Scripts that build scenes
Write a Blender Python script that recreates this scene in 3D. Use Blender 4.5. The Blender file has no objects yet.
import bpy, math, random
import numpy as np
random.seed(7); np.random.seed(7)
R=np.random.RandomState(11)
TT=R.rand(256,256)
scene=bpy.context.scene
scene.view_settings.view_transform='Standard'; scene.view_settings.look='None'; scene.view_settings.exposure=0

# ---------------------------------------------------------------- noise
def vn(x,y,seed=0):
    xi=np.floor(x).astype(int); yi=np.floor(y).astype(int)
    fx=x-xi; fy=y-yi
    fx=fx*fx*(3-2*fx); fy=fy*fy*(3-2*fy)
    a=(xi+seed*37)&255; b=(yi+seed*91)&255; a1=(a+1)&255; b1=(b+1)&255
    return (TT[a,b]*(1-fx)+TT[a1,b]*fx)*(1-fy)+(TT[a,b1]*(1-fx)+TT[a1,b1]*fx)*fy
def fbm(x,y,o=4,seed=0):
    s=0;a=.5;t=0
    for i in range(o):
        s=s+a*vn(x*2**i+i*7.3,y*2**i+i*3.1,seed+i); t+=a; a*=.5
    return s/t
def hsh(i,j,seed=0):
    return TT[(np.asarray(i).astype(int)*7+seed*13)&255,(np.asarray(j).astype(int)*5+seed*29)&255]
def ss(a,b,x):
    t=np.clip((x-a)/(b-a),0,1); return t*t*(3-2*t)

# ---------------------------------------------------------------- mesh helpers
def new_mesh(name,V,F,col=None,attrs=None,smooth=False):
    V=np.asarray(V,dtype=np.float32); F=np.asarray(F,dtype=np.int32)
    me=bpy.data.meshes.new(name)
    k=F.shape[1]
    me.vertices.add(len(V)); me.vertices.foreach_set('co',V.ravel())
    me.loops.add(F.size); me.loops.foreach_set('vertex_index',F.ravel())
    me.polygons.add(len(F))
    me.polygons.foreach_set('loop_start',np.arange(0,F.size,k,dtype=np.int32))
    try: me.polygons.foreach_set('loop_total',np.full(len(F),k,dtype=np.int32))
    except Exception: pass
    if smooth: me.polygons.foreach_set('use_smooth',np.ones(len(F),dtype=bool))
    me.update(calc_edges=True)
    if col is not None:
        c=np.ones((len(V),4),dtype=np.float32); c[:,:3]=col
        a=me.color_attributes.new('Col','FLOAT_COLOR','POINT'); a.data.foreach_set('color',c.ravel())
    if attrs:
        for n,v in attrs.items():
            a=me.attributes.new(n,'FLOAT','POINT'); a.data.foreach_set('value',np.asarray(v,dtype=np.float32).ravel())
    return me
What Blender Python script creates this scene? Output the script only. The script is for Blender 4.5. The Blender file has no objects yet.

What is asked:
Give every line of the material again, exactly as it reads.

Output of the exercise:
Write a Blender Python script that recreates this scene in 3D. Use Blender 4.5. The Blender file has no objects yet.
import bpy, math, random
import numpy as np
random.seed(7); np.random.seed(7)
R=np.random.RandomState(11)
TT=R.rand(256,256)
scene=bpy.context.scene
scene.view_settings.view_transform='Standard'; scene.view_settings.look='None'; scene.view_settings.exposure=0

# ---------------------------------------------------------------- noise
def vn(x,y,seed=0):
    xi=np.floor(x).astype(int); yi=np.floor(y).astype(int)
    fx=x-xi; fy=y-yi
    fx=fx*fx*(3-2*fx); fy=fy*fy*(3-2*fy)
    a=(xi+seed*37)&255; b=(yi+seed*91)&255; a1=(a+1)&255; b1=(b+1)&255
    return (TT[a,b]*(1-fx)+TT[a1,b]*fx)*(1-fy)+(TT[a,b1]*(1-fx)+TT[a1,b1]*fx)*fy
def fbm(x,y,o=4,seed=0):
    s=0;a=.5;t=0
    for i in range(o):
        s=s+a*vn(x*2**i+i*7.3,y*2**i+i*3.1,seed+i); t+=a; a*=.5
    return s/t
def hsh(i,j,seed=0):
    return TT[(np.asarray(i).astype(int)*7+seed*13)&255,(np.asarray(j).astype(int)*5+seed*29)&255]
def ss(a,b,x):
    t=np.clip((x-a)/(b-a),0,1); return t*t*(3-2*t)

# ---------------------------------------------------------------- mesh helpers
def new_mesh(name,V,F,col=None,attrs=None,smooth=False):
    V=np.asarray(V,dtype=np.float32); F=np.asarray(F,dtype=np.int32)
    me=bpy.data.meshes.new(name)
    k=F.shape[1]
    me.vertices.add(len(V)); me.vertices.foreach_set('co',V.ravel())
    me.loops.add(F.size); me.loops.foreach_set('vertex_index',F.ravel())
    me.polygons.add(len(F))
    me.polygons.foreach_set('loop_start',np.arange(0,F.size,k,dtype=np.int32))
    try: me.polygons.foreach_set('loop_total',np.full(len(F),k,dtype=np.int32))
    except Exception: pass
    if smooth: me.polygons.foreach_set('use_smooth',np.ones(len(F),dtype=bool))
    me.update(calc_edges=True)
    if col is not None:
        c=np.ones((len(V),4),dtype=np.float32); c[:,:3]=col
        a=me.color_attributes.new('Col','FLOAT_COLOR','POINT'); a.data.foreach_set('color',c.ravel())
    if attrs:
        for n,v in attrs.items():
            a=me.attributes.new(n,'FLOAT','POINT'); a.data.foreach_set('value',np.asarray(v,dtype=np.float32).ravel())
    return me
What Blender Python script creates this scene? Output the script only. The script is for Blender 4.5. The Blender file has no objects yet.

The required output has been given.